### Challenge
Filter the entries that follow, copying every line in which the word "scene" appears.

---------------

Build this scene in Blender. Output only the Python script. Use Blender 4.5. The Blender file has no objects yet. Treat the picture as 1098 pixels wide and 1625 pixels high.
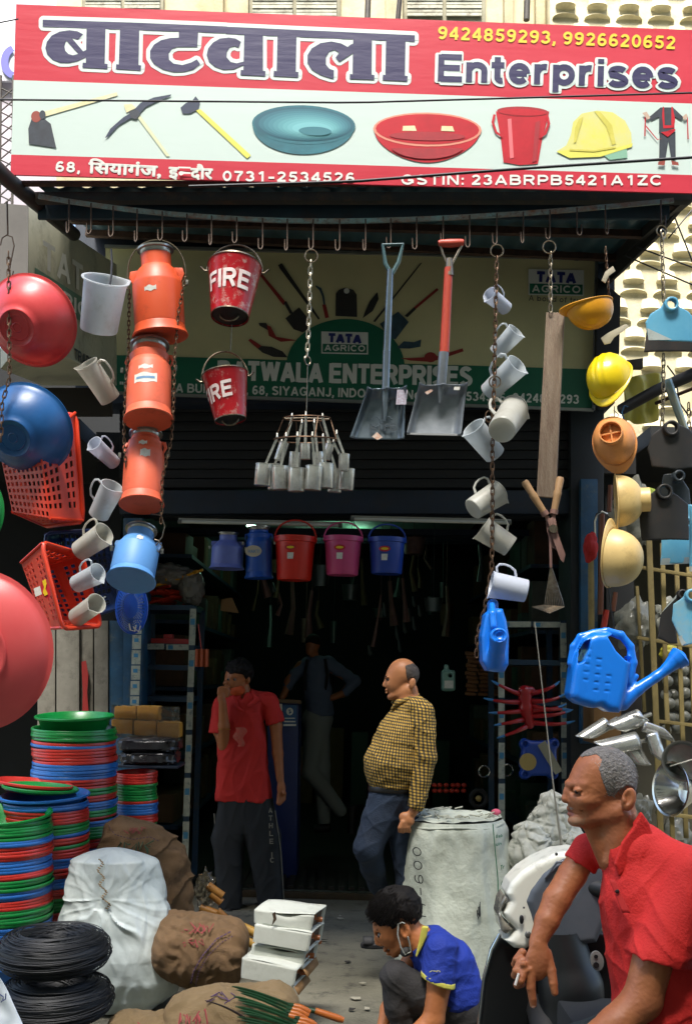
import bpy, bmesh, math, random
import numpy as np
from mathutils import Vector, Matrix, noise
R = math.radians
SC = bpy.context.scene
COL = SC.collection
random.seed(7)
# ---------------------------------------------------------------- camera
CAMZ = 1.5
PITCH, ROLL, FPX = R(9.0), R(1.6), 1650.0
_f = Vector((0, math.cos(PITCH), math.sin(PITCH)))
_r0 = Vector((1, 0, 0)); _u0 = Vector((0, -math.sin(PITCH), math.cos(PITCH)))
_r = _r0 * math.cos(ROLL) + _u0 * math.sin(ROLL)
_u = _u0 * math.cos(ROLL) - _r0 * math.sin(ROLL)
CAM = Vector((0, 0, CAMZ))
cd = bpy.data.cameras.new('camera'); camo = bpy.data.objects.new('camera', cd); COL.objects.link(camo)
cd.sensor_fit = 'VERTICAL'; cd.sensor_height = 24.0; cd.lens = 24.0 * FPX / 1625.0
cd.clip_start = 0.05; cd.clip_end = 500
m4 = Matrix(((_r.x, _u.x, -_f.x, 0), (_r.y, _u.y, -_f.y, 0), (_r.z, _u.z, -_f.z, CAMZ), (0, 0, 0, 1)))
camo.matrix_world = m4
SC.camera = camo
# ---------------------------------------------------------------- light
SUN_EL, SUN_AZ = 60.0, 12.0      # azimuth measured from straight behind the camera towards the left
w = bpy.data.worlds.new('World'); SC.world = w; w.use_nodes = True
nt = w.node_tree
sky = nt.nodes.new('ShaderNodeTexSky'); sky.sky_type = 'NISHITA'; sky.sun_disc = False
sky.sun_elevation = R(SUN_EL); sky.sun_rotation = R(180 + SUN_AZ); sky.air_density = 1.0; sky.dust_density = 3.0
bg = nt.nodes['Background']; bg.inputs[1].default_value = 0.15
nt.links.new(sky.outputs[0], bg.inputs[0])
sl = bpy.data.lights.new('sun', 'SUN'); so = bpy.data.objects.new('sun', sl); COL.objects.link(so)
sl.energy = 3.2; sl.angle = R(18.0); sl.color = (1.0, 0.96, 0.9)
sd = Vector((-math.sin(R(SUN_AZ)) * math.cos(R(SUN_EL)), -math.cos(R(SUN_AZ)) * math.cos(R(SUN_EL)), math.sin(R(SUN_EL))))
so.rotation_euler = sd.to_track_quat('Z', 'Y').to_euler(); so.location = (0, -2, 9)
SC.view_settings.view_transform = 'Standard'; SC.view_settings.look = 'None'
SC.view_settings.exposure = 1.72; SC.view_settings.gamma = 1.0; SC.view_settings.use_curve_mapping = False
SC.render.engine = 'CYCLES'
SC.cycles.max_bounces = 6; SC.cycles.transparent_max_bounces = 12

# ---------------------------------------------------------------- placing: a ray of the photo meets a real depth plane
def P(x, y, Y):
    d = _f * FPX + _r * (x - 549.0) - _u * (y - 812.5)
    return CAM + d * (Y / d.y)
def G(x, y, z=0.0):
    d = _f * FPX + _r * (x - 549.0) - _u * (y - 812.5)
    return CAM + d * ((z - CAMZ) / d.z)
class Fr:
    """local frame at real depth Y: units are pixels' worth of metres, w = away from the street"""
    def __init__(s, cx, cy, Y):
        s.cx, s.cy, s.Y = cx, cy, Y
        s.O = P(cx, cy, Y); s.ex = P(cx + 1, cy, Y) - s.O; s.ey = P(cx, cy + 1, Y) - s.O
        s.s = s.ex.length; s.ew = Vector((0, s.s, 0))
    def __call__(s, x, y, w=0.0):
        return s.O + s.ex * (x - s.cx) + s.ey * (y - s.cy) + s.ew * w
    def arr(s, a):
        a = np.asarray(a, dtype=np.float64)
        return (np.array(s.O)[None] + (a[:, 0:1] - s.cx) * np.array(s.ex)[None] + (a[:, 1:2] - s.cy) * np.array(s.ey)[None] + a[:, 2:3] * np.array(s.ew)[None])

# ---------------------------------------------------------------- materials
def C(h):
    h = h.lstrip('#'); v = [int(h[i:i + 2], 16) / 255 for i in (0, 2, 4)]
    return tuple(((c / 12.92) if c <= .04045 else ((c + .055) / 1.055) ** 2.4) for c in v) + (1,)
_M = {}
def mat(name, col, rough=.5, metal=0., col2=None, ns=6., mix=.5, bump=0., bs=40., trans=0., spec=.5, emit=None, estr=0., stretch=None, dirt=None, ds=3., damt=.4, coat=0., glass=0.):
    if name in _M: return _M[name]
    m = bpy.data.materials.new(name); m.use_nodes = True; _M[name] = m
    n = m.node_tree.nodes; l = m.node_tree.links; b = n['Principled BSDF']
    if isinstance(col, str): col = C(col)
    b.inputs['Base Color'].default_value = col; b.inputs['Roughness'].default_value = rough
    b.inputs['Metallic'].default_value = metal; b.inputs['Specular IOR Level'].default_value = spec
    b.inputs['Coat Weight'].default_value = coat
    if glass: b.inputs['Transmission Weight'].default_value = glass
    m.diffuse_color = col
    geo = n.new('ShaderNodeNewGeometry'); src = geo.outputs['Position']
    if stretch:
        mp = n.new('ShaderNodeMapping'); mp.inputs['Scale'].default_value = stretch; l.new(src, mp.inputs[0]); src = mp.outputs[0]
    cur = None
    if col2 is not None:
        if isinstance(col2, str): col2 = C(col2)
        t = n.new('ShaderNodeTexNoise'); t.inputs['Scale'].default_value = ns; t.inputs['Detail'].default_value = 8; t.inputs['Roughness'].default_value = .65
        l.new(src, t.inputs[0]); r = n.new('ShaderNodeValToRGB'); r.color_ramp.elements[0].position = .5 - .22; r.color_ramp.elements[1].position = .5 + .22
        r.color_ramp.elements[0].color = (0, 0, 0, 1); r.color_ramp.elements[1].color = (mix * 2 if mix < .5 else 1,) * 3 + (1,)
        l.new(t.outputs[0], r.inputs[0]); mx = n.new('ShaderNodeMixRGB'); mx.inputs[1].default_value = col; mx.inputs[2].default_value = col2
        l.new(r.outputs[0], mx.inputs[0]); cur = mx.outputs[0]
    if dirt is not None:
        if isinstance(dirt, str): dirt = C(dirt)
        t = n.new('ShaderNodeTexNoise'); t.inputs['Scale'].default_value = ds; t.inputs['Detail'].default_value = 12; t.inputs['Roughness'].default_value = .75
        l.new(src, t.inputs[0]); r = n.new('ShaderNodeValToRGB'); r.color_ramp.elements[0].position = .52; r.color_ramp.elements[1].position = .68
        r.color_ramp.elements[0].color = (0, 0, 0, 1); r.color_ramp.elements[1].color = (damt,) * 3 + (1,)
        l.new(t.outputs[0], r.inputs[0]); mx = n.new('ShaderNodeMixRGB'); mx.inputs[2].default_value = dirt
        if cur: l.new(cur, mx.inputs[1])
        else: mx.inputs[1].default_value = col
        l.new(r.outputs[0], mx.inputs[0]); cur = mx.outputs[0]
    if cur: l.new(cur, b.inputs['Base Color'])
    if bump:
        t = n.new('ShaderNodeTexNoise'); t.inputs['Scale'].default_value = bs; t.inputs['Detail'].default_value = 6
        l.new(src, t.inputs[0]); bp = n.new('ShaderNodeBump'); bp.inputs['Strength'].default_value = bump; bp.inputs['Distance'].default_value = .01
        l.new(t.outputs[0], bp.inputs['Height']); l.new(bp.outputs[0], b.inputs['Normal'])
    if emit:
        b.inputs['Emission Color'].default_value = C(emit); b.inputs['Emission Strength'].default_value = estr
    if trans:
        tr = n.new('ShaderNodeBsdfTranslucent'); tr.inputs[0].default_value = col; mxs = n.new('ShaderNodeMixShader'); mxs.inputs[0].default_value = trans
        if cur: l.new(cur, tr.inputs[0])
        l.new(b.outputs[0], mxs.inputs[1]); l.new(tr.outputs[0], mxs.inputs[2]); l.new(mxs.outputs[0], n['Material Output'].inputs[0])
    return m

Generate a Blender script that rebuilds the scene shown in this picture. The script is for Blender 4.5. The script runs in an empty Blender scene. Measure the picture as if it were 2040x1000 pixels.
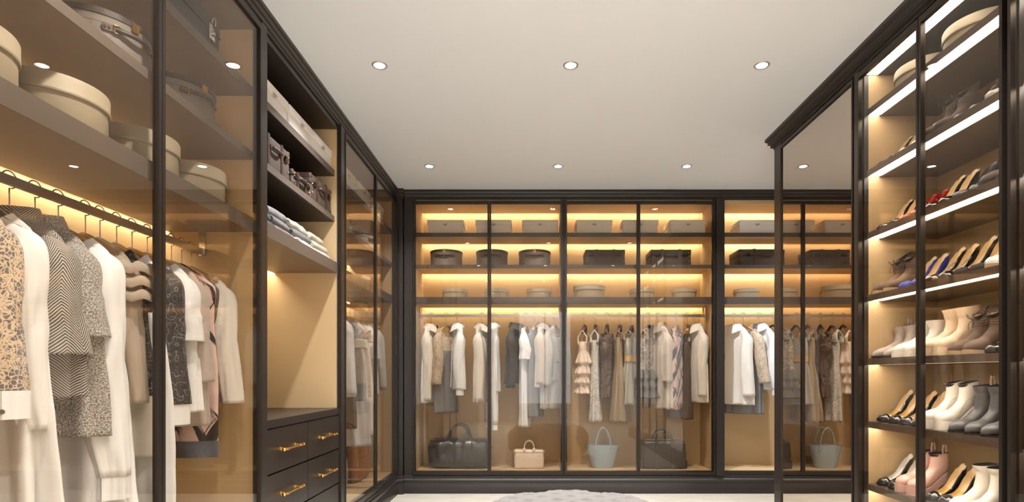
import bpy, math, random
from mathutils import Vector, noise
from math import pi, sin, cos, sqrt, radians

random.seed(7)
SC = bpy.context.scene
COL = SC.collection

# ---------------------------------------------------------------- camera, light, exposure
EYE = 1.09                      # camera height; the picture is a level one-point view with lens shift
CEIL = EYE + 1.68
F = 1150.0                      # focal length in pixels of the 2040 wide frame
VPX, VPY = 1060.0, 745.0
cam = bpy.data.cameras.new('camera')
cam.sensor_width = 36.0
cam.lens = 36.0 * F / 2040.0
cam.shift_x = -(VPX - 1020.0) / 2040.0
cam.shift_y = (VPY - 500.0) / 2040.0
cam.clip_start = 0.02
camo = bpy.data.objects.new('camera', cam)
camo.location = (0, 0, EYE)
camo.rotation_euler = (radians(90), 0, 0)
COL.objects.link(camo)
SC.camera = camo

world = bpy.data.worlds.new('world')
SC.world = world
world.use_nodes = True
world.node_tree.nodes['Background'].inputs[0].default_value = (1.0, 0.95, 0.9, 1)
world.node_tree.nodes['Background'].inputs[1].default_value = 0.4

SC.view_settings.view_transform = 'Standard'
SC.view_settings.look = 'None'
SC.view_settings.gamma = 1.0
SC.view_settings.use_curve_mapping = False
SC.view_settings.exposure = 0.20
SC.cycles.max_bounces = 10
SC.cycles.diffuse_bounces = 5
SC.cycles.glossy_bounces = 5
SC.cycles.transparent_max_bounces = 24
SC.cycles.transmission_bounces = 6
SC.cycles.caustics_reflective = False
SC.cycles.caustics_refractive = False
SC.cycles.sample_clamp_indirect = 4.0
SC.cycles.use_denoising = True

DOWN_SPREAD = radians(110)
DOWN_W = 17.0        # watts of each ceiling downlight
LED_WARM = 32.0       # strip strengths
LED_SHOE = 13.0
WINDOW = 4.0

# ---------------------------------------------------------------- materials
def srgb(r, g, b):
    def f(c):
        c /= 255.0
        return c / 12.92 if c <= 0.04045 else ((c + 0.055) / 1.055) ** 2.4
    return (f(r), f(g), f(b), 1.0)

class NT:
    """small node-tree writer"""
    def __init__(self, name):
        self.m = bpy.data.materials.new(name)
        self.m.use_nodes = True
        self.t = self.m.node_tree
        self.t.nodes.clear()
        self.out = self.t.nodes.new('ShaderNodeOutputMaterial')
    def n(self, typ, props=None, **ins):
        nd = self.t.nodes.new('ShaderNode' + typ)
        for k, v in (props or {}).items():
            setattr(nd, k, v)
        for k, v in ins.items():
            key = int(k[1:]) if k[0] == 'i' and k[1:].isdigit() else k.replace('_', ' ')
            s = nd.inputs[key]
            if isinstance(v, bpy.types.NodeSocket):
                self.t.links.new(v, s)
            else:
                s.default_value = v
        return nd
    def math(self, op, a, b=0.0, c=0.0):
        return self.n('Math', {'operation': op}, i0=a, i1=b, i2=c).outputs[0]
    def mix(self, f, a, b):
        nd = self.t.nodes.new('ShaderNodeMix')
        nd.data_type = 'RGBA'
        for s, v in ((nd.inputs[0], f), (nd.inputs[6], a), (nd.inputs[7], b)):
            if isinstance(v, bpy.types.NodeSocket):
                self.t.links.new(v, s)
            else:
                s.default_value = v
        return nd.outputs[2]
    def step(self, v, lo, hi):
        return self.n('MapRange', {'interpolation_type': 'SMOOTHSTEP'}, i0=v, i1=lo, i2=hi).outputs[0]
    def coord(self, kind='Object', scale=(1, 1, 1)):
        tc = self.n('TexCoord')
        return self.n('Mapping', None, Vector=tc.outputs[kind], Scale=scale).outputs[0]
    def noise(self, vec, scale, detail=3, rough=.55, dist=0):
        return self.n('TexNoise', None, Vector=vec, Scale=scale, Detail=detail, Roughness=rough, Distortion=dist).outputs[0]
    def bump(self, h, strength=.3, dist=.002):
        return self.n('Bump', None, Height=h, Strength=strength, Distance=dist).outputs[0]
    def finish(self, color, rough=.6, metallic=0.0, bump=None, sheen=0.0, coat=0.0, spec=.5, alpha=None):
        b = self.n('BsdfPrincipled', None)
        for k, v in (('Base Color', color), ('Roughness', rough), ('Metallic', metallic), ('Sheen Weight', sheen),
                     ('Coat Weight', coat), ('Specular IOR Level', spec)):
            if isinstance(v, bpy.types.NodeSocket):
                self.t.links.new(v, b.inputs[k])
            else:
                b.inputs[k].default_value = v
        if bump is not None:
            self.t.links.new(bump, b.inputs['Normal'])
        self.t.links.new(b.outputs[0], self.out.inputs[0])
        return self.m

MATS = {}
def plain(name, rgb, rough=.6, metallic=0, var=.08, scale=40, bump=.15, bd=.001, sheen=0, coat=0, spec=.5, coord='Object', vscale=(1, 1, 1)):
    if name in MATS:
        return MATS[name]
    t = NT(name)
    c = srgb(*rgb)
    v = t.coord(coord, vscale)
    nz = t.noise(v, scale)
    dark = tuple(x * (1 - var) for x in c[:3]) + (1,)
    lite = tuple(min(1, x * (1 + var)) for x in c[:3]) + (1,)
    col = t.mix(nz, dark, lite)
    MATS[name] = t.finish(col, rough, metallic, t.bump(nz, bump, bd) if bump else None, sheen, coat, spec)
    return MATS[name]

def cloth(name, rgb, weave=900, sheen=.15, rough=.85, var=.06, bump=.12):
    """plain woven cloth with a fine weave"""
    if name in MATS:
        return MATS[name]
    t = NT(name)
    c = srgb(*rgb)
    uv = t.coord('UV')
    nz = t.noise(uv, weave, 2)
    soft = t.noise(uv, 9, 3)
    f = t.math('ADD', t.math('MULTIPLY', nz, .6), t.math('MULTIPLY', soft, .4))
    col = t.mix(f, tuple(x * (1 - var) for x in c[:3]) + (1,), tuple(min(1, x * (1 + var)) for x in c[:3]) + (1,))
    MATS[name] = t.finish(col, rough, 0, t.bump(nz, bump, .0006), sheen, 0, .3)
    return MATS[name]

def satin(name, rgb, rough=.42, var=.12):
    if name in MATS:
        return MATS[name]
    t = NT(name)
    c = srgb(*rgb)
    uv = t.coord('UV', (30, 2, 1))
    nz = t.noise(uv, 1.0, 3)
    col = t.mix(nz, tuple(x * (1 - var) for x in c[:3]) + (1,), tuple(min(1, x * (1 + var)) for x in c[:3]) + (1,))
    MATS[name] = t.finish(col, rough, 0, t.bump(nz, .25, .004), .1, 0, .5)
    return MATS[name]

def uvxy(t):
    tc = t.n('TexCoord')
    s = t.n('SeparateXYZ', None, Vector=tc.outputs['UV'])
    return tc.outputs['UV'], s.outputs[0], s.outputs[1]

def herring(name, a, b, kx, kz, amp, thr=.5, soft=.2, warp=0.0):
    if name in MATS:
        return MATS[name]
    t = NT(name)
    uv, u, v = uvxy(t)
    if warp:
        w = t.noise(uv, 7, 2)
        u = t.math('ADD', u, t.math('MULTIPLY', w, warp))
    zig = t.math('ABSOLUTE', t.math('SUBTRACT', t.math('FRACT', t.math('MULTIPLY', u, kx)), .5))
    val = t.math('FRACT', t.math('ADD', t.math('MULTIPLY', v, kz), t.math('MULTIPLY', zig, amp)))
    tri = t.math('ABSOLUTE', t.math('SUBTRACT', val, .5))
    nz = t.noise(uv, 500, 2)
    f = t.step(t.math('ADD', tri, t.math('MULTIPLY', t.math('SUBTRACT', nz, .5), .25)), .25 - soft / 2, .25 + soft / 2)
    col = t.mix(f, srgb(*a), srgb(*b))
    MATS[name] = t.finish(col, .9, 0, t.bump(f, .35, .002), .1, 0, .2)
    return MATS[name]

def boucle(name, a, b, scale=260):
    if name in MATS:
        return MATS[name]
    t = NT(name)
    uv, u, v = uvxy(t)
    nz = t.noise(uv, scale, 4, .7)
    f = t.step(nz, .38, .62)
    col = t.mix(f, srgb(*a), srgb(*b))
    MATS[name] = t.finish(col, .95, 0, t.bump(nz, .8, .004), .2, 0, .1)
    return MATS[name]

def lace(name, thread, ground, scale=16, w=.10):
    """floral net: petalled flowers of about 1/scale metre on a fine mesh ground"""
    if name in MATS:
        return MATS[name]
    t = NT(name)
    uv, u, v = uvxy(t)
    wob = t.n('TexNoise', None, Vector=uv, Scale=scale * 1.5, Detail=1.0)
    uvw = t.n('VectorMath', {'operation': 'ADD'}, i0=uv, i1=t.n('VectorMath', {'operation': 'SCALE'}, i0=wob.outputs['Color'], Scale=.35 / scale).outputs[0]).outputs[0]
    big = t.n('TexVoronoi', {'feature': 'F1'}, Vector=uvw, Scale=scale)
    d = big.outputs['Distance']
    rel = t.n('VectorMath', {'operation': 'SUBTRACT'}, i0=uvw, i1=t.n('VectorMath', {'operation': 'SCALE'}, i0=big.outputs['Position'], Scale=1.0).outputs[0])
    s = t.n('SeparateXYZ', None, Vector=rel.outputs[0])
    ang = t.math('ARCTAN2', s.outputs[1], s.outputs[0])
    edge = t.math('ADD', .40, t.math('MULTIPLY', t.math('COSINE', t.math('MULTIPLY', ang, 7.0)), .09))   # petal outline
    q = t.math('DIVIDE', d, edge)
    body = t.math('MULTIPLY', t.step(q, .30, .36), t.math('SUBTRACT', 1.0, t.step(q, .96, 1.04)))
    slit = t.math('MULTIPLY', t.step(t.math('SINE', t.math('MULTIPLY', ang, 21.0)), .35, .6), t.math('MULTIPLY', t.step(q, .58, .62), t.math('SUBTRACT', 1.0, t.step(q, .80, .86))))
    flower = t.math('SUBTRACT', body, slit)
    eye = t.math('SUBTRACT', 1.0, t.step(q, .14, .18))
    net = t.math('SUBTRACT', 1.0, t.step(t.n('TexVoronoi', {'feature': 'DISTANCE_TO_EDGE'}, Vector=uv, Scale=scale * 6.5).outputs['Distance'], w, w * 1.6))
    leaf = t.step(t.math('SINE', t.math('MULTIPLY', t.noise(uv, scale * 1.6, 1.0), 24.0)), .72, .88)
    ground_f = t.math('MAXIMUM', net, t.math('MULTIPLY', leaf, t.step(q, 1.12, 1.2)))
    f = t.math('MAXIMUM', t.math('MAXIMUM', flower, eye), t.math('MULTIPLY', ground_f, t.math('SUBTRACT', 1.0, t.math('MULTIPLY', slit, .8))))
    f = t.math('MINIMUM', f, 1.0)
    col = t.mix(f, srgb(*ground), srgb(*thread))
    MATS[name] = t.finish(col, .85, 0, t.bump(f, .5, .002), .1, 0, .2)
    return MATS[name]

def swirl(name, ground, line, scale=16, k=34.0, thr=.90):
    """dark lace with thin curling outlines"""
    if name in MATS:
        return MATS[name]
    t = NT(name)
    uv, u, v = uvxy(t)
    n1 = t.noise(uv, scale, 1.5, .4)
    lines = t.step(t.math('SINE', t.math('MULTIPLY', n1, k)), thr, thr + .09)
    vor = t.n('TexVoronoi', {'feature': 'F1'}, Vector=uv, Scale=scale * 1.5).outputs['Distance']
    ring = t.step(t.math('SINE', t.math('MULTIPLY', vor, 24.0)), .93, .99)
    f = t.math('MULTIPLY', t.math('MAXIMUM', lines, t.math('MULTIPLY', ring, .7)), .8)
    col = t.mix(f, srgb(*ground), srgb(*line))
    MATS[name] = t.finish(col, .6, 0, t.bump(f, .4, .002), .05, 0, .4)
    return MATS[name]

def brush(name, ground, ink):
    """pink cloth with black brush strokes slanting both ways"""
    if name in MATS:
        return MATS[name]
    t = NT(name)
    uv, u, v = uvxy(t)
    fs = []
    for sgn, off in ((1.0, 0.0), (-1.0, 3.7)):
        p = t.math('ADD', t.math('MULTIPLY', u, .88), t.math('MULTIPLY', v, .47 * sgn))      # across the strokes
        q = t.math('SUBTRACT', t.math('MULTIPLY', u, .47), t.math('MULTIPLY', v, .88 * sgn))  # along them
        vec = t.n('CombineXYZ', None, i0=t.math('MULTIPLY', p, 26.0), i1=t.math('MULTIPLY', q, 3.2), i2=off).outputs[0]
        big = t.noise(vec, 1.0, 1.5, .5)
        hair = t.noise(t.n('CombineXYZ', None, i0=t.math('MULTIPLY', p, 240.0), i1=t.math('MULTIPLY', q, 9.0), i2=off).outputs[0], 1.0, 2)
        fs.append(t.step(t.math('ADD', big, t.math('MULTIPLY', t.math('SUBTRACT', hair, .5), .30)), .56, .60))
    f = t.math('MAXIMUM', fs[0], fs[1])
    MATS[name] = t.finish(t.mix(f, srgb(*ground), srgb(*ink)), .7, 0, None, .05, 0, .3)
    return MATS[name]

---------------

### Exercise response
Build this scene in Blender. Output only the Python script. Use Blender 4.5. The Blender file has no objects yet. Treat the picture as 1098 pixels wide and 1625 pixels high.
SC = bpy.context.scene
Generate a Blender script that rebuilds the scene shown in this picture. The script is for Blender 4.5. The script runs in an empty Blender scene. Measure the picture as if it were 2040x1000 pixels.
SC = bpy.context.scene